US inflation accelerated in May to the fastest pace in more than six years.
The acceleration reinforced the Federal Reserve’s outlook for gradual interest-rate hikes while eroding wage gains that remain relatively tepid despite an 18-year low in unemployment.
The consumer price index rose 0.2% from the previous month and 2.8% from a year earlier, matching estimates, a United States Labour Department report showed Tuesday.
The annual gain was the biggest since February 2012 and follows a 2.5% increase in April.
Excluding food and energy, the core gauge was up 0.2% from the prior month and 2.2% from May 2017, also matching the median estimates of economists.
The pickup in headline inflation partly reflects gains in fuel prices, though the annual gain in the core measure - seen by officials as a better gauge of underlying inflation trends - was the most since February 2017.
While the Fed is widely projected to raise borrowing costs this week for the sixth time in 18 months, the path of inflation will figure into policy makers’ thinking on the pace of increases for the second half and in 2019.
Economist at NatWest Markets Kevin Cummins said he data “provides further evidence that inflation is moving towards the Fed’s objective,” and that the central bank will continue on its gradual rate-hike path.

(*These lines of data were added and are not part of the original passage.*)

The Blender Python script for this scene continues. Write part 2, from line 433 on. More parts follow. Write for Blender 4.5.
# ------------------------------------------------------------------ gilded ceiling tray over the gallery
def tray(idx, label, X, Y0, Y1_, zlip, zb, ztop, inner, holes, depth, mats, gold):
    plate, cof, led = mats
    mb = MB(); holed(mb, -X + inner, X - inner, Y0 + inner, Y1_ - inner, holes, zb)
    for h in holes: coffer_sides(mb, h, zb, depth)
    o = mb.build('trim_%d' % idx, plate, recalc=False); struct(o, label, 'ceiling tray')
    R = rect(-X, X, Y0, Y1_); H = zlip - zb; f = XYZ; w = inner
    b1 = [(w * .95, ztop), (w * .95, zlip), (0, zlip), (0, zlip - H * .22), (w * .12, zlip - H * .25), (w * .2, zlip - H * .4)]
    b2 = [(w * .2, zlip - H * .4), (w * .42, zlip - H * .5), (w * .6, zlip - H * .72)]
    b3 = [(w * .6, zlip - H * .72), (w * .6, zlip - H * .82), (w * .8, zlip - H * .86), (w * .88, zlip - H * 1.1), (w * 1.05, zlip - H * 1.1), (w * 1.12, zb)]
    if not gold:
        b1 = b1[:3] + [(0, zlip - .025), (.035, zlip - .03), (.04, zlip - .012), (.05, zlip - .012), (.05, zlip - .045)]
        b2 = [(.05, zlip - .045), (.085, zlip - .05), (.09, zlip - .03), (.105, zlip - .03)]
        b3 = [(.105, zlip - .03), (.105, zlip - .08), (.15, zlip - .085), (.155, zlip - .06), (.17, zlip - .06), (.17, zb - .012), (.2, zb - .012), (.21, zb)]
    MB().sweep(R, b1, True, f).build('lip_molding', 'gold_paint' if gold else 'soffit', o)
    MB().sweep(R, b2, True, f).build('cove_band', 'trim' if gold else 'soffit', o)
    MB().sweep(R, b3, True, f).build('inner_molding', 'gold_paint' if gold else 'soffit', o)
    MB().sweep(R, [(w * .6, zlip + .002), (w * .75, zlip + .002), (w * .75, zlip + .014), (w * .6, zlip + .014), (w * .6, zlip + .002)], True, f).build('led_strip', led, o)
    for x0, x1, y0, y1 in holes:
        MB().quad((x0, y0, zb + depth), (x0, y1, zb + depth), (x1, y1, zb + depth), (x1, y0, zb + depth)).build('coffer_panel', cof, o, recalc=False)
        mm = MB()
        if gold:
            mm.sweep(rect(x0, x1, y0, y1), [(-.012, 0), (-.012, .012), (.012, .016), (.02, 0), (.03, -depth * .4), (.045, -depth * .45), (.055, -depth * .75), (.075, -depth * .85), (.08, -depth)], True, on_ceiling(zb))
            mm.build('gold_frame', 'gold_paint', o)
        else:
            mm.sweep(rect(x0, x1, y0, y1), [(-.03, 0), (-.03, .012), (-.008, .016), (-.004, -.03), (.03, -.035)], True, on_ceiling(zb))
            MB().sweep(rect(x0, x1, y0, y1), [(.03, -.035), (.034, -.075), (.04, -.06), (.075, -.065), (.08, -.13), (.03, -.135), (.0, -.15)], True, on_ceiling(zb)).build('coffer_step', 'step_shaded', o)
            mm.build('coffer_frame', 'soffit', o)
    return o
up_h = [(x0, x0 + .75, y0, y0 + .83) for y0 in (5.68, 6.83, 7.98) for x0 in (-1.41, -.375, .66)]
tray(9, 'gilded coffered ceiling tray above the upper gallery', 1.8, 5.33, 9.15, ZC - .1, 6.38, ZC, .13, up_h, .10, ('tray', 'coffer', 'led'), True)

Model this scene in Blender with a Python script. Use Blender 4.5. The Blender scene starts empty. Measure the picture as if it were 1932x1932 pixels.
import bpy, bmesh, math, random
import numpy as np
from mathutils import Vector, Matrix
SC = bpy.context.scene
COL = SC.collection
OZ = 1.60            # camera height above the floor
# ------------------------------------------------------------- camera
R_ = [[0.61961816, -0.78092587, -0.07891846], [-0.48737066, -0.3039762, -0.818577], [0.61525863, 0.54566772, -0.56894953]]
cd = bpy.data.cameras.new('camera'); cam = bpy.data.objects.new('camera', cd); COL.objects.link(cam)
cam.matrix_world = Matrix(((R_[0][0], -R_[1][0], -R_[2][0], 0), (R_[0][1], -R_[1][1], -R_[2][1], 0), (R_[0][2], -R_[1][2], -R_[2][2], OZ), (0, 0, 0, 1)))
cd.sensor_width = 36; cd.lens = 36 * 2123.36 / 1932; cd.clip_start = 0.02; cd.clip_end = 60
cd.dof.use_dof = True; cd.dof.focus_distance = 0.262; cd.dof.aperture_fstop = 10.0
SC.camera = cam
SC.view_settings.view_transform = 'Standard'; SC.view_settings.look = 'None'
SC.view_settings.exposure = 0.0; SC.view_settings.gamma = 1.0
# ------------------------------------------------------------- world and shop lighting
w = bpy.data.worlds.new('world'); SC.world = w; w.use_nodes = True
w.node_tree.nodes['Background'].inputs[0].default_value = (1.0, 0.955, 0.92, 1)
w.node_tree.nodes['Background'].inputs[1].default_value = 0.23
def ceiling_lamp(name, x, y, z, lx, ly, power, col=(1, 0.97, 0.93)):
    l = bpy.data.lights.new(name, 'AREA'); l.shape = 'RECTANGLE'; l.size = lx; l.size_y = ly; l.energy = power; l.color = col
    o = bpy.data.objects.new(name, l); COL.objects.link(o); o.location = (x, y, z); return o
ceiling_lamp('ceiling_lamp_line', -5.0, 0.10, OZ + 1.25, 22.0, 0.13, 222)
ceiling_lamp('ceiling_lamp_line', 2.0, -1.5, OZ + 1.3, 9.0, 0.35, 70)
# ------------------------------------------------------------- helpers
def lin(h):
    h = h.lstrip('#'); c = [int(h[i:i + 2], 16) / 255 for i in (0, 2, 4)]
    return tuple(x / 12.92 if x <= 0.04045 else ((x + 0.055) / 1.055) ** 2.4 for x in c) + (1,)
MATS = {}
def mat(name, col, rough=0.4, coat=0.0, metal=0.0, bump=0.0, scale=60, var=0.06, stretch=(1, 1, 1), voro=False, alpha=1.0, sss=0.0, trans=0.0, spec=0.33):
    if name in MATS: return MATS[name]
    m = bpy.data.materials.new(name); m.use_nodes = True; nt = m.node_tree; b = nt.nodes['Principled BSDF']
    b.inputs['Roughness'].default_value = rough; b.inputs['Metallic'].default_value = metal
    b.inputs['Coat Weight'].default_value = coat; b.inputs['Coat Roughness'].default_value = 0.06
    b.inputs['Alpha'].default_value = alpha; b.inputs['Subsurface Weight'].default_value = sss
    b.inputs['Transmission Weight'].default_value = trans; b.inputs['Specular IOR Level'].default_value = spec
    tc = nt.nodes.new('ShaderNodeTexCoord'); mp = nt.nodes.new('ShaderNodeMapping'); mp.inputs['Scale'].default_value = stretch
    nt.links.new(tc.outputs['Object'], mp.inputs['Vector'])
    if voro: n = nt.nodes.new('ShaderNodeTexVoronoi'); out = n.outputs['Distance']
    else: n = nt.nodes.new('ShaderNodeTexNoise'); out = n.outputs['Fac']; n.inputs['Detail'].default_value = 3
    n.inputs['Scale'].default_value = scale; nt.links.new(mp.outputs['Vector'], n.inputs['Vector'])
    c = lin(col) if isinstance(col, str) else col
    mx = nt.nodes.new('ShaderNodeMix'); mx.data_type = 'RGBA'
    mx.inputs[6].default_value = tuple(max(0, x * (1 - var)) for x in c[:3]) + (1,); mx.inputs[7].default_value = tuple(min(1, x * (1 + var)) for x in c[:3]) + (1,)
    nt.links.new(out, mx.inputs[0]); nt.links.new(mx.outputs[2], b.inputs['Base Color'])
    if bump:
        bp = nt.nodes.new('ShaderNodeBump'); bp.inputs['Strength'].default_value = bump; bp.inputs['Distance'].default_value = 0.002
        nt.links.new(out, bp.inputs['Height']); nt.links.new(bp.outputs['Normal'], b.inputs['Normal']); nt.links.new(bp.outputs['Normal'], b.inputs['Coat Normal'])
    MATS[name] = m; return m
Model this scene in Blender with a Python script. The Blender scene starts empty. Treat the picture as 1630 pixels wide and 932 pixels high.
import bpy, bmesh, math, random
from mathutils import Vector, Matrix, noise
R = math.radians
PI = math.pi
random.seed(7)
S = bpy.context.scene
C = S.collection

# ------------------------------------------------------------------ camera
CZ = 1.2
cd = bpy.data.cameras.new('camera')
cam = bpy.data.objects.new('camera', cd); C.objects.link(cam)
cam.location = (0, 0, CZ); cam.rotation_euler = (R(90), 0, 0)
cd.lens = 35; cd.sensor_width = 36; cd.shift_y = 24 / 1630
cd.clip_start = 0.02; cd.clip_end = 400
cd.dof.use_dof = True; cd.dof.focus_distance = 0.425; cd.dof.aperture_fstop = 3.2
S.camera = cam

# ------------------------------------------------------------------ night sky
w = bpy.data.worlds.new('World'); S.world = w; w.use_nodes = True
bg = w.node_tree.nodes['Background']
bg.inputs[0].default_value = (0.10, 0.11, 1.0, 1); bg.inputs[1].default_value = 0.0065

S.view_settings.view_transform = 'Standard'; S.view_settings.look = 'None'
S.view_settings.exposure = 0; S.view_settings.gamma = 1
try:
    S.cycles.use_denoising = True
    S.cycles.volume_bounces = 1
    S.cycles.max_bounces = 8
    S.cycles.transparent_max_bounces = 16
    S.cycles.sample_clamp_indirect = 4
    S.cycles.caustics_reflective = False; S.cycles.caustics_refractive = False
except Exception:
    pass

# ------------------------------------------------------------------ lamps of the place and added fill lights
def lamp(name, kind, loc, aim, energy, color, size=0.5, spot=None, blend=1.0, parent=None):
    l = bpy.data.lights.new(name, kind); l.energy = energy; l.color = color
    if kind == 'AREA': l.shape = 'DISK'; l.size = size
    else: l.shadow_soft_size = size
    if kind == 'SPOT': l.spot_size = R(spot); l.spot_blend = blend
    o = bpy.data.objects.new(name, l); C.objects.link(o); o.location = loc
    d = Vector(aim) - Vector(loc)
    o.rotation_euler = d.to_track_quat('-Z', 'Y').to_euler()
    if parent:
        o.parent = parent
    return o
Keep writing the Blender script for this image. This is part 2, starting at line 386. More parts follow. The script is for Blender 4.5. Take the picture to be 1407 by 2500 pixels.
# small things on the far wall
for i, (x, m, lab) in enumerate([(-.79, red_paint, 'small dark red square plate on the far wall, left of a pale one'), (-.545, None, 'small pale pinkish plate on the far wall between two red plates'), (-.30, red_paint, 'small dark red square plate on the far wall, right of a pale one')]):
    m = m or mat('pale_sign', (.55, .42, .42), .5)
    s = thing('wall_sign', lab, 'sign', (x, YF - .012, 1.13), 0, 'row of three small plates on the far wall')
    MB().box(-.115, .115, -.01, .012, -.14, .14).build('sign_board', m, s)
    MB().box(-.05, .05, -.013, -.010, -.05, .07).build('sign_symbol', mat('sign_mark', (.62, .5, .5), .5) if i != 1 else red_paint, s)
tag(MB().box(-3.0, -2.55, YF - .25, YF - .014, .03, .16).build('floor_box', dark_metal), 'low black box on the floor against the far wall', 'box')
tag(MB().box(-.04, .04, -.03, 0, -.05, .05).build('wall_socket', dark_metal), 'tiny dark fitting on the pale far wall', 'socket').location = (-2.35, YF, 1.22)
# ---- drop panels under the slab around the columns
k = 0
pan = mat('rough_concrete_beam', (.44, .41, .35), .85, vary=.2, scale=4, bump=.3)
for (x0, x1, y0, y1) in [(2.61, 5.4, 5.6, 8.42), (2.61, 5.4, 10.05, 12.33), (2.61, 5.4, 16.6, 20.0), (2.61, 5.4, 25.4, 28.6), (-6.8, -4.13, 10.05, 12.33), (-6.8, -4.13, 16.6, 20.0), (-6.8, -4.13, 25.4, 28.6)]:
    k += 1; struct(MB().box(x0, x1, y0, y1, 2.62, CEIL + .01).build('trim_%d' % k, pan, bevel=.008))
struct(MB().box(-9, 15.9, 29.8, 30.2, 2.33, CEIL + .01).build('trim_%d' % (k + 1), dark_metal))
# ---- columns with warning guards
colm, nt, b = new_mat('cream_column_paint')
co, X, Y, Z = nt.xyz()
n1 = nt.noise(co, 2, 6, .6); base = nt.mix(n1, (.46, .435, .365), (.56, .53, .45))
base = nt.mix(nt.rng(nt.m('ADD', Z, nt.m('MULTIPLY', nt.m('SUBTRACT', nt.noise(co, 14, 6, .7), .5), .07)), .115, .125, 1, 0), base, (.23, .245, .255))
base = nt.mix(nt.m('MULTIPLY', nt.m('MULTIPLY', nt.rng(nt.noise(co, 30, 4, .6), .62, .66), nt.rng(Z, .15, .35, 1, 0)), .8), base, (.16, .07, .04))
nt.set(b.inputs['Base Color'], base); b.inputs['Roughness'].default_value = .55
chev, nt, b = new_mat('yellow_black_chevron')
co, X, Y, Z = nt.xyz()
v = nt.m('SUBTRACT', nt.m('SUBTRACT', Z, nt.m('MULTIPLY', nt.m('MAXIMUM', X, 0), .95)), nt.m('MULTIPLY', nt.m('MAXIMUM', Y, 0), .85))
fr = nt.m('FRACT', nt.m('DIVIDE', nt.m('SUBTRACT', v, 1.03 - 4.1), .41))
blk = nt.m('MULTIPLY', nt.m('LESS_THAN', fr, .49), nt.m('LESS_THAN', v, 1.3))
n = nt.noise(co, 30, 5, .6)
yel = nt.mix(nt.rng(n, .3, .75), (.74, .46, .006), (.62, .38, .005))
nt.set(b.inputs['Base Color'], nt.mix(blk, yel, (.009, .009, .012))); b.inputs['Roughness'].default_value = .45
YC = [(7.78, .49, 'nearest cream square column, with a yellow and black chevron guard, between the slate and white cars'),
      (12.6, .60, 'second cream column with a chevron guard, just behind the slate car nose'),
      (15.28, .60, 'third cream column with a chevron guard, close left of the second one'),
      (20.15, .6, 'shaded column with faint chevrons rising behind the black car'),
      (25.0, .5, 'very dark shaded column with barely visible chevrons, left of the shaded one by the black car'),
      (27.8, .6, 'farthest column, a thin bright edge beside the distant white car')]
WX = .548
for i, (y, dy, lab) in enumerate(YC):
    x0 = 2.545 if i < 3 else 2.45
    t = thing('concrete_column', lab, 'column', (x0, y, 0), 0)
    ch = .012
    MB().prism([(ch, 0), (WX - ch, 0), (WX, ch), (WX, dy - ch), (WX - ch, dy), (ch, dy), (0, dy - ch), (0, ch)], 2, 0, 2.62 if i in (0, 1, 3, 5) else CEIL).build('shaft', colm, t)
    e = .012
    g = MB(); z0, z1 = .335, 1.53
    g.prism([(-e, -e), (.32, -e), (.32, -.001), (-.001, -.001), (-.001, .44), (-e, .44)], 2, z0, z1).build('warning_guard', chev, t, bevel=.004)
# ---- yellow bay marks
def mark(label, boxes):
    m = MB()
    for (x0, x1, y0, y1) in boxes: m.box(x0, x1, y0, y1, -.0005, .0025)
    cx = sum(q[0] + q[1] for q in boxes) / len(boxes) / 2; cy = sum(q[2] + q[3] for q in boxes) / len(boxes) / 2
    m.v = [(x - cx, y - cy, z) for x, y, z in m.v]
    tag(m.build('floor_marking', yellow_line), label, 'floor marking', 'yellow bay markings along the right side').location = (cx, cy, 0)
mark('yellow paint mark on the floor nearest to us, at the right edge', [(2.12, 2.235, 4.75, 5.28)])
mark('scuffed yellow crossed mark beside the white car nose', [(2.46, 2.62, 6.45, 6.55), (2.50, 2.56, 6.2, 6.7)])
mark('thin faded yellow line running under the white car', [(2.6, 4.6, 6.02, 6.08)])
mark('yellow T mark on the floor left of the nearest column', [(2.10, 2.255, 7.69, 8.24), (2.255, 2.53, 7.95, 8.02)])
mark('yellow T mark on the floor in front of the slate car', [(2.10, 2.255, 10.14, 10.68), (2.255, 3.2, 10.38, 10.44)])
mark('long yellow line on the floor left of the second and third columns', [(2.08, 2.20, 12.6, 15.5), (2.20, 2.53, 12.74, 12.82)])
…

The pay figures are “a reminder that you don’t need to necessarily get more aggressive in your approach because wages haven’t accelerated as much as they have in the past,” he said.
The Fed’s preferred gauge of inflation - a separate consumption-based figure from the Commerce Department - came in at the central bank’s 2% goal during March and April, and the figure tends to run slightly below US CPI.
At the same time, several Fed officials have indicated that a modest overshoot of the inflation goal would not necessarily warrant faster interest-rate hikes, after years of below-target price gains. Commerce Department figures released 31 May showed the Fed’s preferred gauge of core prices was up 1.8% in April from a year earlier.
A separate Labour Department report on Tuesday illustrated how higher prices are pinching wallets: average hourly wages, adjusted for inflation, were unchanged in May from a year earlier, even as nominal pay accelerated to a 2.7% annual gain from 2.6% in April. For production and non-supervisory workers, real average hourly earnings fell 0.1% from a year earlier.
Seasonally adjusted gasoline prices rose 1.7% in May from the previous month, after a 3% gain in April.